Эти идеи очень быстро и легко привились в дворянском, «благородном» сословии России, так как совпали с национальной традицией высокой ценности материнства. Источники личного происхождения второй половины XVIII — начала XIX в. дают убедительные доказательства того, что материнство оставалось для абсолютного большинства женщин ценностью вне моды и времени. Именно перспектива материнства, понимаемого как трудно выразимая на словах, но принимаемая сердцем обязанность рожать и воспитывать детей [4], в наибольшей степени (по сравнению с иными — в том числе эмоциональными — мотивами) заставляла девушек относиться к замужеству как к самому значительному, переломному (лиминальному) рубежу, с которого начиналась новая жизненная фаза.
Мемуары, письма, дневники, написанные представительницами дворянского сословия рассматриваемого времени, не позволили выявить в этой социальной страте ни одного случая добрачной беременности и рождения ребенка до замужества.
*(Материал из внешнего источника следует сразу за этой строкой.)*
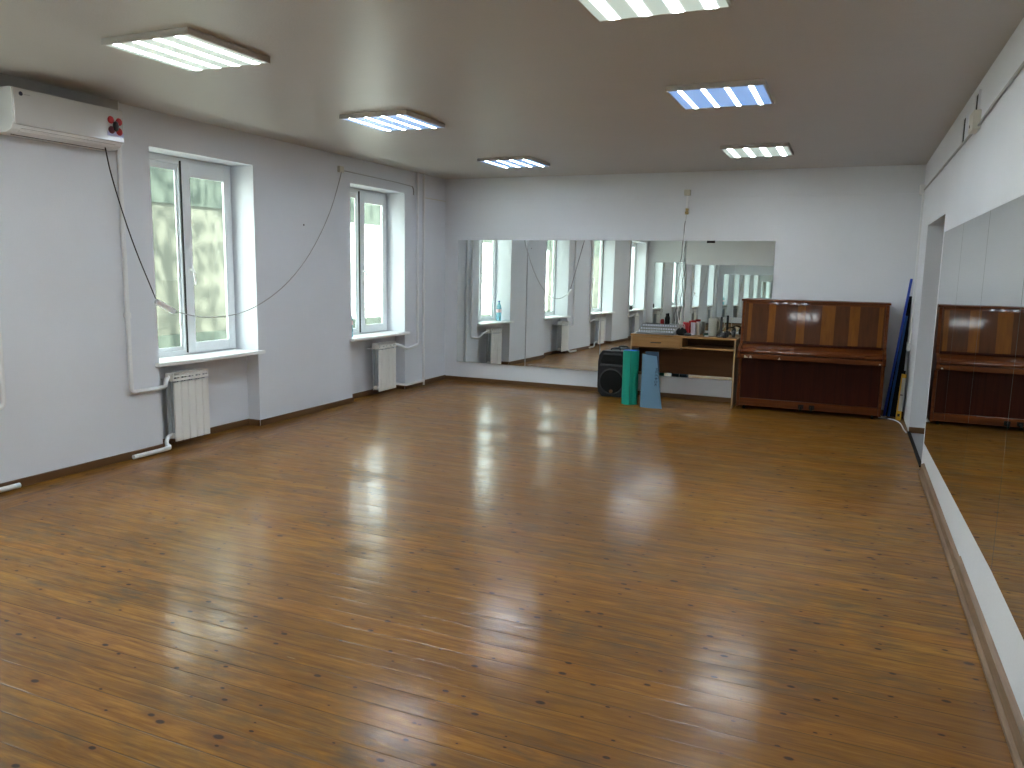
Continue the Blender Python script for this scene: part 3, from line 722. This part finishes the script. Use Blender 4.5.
b = NB(); a = math.radians(-72); bx(b, .018, .0205, -.1005, -.094, 0, zt); obj('loose_edge', b, M['green_edge'], t)

t = thing('folded_mat', 'slate blue folded mat leaning against desk, right of green roll', 'exercise mat', (-1.975, 8.46, 0))
# tapering leaning slab made of two folded layers
def slab(b, y0b, y0t, th_, xb0, xb1, xt0, xt1, zt0, zt1, bow=.0):
    N_ = 8; fr_, bk = [], []
    for i in range(N_+1):
        f = i/N_; row, row2 = [], []
        for j in range(7):
            g_ = j/6
            x = (xb0+(xt0-xb0)*f)*(1-g_)+(xb1+(xt1-xb1)*f)*g_; z = f*(zt0*(1-g_)+zt1*g_)
            y = y0b+(y0t-y0b)*f - bow*math.sin(g_*PI)*(1-.2*f)
            row.append(b.verts.new((x, y, z))); row2.append(b.verts.new((x, y+th_, z)))
        fr_.append(row); bk.append(row2)
    for i in range(N_):
        for j in range(6):
            b.faces.new((fr_[i][j], fr_[i][j+1], fr_[i+1][j+1], fr_[i+1][j])); b.faces.new((bk[i][j], bk[i+1][j], bk[i+1][j+1], bk[i][j+1]))
        b.faces.new((fr_[i][0], fr_[i+1][0], bk[i+1][0], bk[i][0])); b.faces.new((fr_[i][6], bk[i][6], bk[i+1][6], fr_[i+1][6]))
    for j in range(6):
        b.faces.new((fr_[0][j], bk[0][j], bk[0][j+1], fr_[0][j+1])); b.faces.new((fr_[N_][j], fr_[N_][j+1], bk[N_][j+1], bk[N_][j]))
b = NB(); slab(b, 0, .12, .008, -.10, .145, -.125, .035, .585, .565, .02); f1 = obj('front_fold', b, M['slate_mat'], t, smooth=True)
b = NB(); slab(b, .05, .16, .008, -.09, .12, -.10, .045, .61, .61, .0); obj('rear_fold', b, mat('slate_foam_back', (.03, .06, .10), .8), t, smooth=True)
# vertical run of small dark printed letters
b = NB(); lx = .045
def stroke(x0, z0, x1, z1, w_=.006):
    d = Vector((x1-x0, z1-z0)); n_ = Vector((-d.y, d.x)).normalized()*w_/2
    yv = lambda z: 0.12*z/.575 - .0215
    q = [(x0+n_.x, z0+n_.y), (x1+n_.x, z1+n_.y), (x1-n_.x, z1-n_.y), (x0-n_.x, z0-n_.y)]
    b.faces.new([b.verts.new((x, yv(z)-.0015, z)) for x, z in q])
G5 = {'r': [(0, 0, 0, 1), (0, 1, .8, 1), (.8, 1, .8, .5), (.8, .5, 0, .5), (.3, .5, .9, 0)], 'e': [(0, 0, 0, 1), (0, 1, .8, 1), (0, .5, .6, .5), (0, 0, .8, 0)],
      'b': [(0, 0, 0, 1), (0, 1, .7, .8), (.7, .8, 0, .5), (0, .5, .8, .3), (.8, .3, 0, 0)], 'o': [(0, 0, 0, 1), (0, 1, .8, 1), (.8, 1, .8, 0), (.8, 0, 0, 0)],
      'k': [(0, 0, 0, 1), (.8, 1, 0, .5), (0, .5, .8, 0)]}
zz = .435
for ch in 'reebok':
    for (a0_, b0_, a1_, b1_) in G5[ch]:
        # rotated a quarter turn: letter x runs down, letter y runs right
        stroke(lx+b0_*.026, zz-a0_*.026, lx+b1_*.026, zz-a1_*.026)
    zz -= .034
obj('printed_letters', b, M['slate_print'], f1)

# ================================================================== CORNER CLUTTER
def rod(name, p0, p1, r, m, lab, cat):
    p0, p1 = Vector(p0), Vector(p1); b = NB(); tube(b, [(0, 0, 0), p1-p0], r, 14)
    o = obj(name, b, M[m], smooth=True); o.location = p0; return tag(o, lab, cat)
rod('blue_pole', (.415, 9.13, .012), (.567, 9.26, 1.472), .013, 'blue', 'tall bright blue pole leaning in corner right of piano', 'pole')
rod('blue_pole', (.46, 9.16, .012), (.553, 9.245, 1.085), .012, 'blue2', 'shorter blue pole leaning behind the tall one', 'pole')
t = thing('black_board', 'tall dark tapering board leaning in corner behind blue poles', 'board', (.50, 9.25, 0))
b = NB(); A = [(-.070, -.03, 0), (.068, -.03, 0), (.088, .02, 1.29), (.06, .02, 1.29)]
Fv = [b.verts.new(p) for p in A]; Bv = [b.verts.new((p[0], p[1]+.016, p[2])) for p in A]
b.faces.new(Fv); b.faces.new(Bv[::-1])
for i in range(4): j = (i+1) % 4; b.faces.new((Fv[i], Bv[i], Bv[j], Fv[j]))
obj('board_sheet', b, M['matte_black'], t)
t = thing('spirit_level', 'yellow and silver spirit level standing in corner by the doorway', 'spirit level', (.545, 9.03, 0))
t.rotation_euler = (0, math.radians(2.5), 0)
b = NB(); bx(b, -.022, .022, -.012, .012, .015, .475); obj('level_body', b, M['silver'], t)
b = NB(); bx(b, -.024, .024, -.014, .014, 0, .10); bx(b, -.024, .024, -.014, .014, .45, .49); bx(b, -.024, -.012, -.014, .014, .10, .45); obj('yellow_frame', b, M['yellow'], t, bevel=.002)
b = NB(); bx(b, -.012, .012, -.0155, -.014, .04, .07); lathe(b, [(.006, -.012), (.006, .012)], 10, (0, -.014, .27), 'x'); obj('vial', b, M['black'], t)
b = NB(); bx(b, -.006, .012, -.01, .01, .49, .525); obj('end_loop', b, M['matte_black'], t)
tag(box('light_switch', M['white'], None, XR-.034, XR, 9.13, 9.21, .725, .815, .004), 'white surface light switch low beside the corner poles', 'switch')
struct(box('trim_6', M['white'], None, XR-.018, XR, 9.16, 9.19, .80, 2.35), 'white vertical conduit in the right corner', 'trim')
cable([(.37, 9.06, .006), (.45, 9.05, .006), (.53, 8.96, .006), (.565, 8.75, .006), (.57, 8.45, .006), (.585, 8.30, .006)], .006, 'white cord lying on floor from piano to doorway', 'white')
b = NB()
for k in range(3): tube(b, [(.36+.01*k, 9.02+.02*k, .012+.01*k), (.40, 8.99, .02), (.44, 9.03, .012+.01*k), (.41, 9.07, .02), (.36+.01*k, 9.04, .012)], .005, 6, smooth_iter=2)
tag(obj('cord_coil', b, M['white'], smooth=True), 'small coil of white cord at the foot of blue pole', 'cable')
tag(box('junction_box', M['white'], None, XR-.05, XR, 9.10, 9.22, 2.33, 2.42, .004), 'small white junction box high in the corner above doorway', 'electrical box')
t = thing('junction_box', 'white junction box with dark hole high on right wall', 'electrical box', (XR, 5.44, 2.40))
box('box_cover', M['cream'], t, -.04, 0, -.10, .08, -.055, .055, .004)
b = NB(); lathe(b, [(.009, -.042), (.009, -.039)], 12, (0, .03, -.02), 'x'); obj('screw_hole', b, M['dark'], t)
def vent(y, z, hy, hz, lab):
    t = thing('wall_vent', lab, 'vent', (XR, y, z), 'dark wall openings')
    b = NB(); bx(b, -.006, 0, -hy, hy, -hz, hz); obj('vent_opening', b, M['dark'], t)
    b = NB()
    for s in (-1, 1): bx(b, -.012, 0, min(s*hy, s*(hy+.012)), max(s*hy, s*(hy+.012)), -hz-.012, hz+.012)
    bx(b, -.012, 0, -hy, hy, hz, hz+.012); bx(b, -.012, 0, -hy, hy, -hz-.012, -hz); obj('vent_rim', b, M['wall'], t)
    return t
vent(6.06, 2.455, .075, .08, 'narrow dark vent slot left of the junction box, right wall')
vent(5.52, 2.525, .065, .05, 'dark slot directly above the junction box, right wall')
cable([(XR-.008, 9.10, 2.37), (XR-.008, 5.69, 2.37), (XR-.008, 5.5, 2.36), (XR-.008, 4.6, 2.395), (XR-.008, 2.5, 2.42), (XR-.008, YR+.02, 2.42)], .0085, 'grey cable running along the top of right wall', 'grey', it=1)
t = thing('wall_vent', 'black square vent high on the rear wall, mirrored only', 'vent', (-3.45, YR, 2.49))
box('vent_opening', M['dark'], t, -.10, .10, 0, .012, -.06, .06)
box('vent_rim', M['wall'], t, -.115, .115, 0, .006, -.075, .075)

# ================================================================== SILL OBJECTS (seen in the far mirror)
t = thing('water_bottle', 'clear blue plastic water bottle on sill of far window, mirrored', 'bottle', (-5.13, 7.30, WZ0+.012))
b = NB(); lathe(b, [(.036, 0), (.042, .01), (.042, .09), (.039, .11), (.042, .13), (.042, .20), (.03, .25), (.014, .285), (.014, .30)], 20); obj('bottle_body', b, M['bottle'], t, smooth=True)
b = NB(); lathe(b, [(.017, .30), (.017, .318)], 16); obj('cap', b, M['blue'], t)
b = NB(); lathe(b, [(.0425, .135), (.0425, .185)], 20); obj('paper_label', b, mat('pink_label', (.75, .45, .48), .5), t)
b = NB(); lathe(b, [(.035, 0), (.04, .01), (.04, .07), (.036, .09), (.036, .11)], 18); t = obj('jar', b, M['black'], smooth=True); t.location = (-5.10, -.2, WZ0+.012)
tag(t, 'dark jar on the sill of the last mirrored window', 'jar')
Вполне вероятно, что такие случаи были, но остались — по этическим мотивам — незафиксированными. В сельской же среде рождение добрачных детей (их называли крапивниками) [5] редкостью не являлось. Одна из пословиц ХVIII в. даже подтрунивала над незадачливыми ухажерами, боявшимися доводить легкий флирт до интимных отношений: «Страх причины — не задирай дивчины!» [6] К середине XIX в. были зафиксированы уже «частые случаи» выхода замуж с добрачным ребенком [7]. Что касается непривилегированной части населения городов, то согласно петровским «артикулам» (1708 и 1720 гг.) в случае «прижитая» ребенка до венчания предписывалось не «принуждать к женитьбе» мужчину и венчать (лишь «если захотят обе стороны»). Тем не менее виновный в растлении обязывался законом дать определенную сумму денег «для содержания матери и младенца». Размер суммы определялся состоянием отца ребенка. Отказ от выплаты алиментов тому, кто «о супружестве обещал, а потом бросил», — карался наказанием плетьми и тюрьмой [8]. Среди дворян представление о «позорносги» наживания детей до брака укрепилось, таким образом, прочнее, но, разумеется, в разных семьях бывало всякое.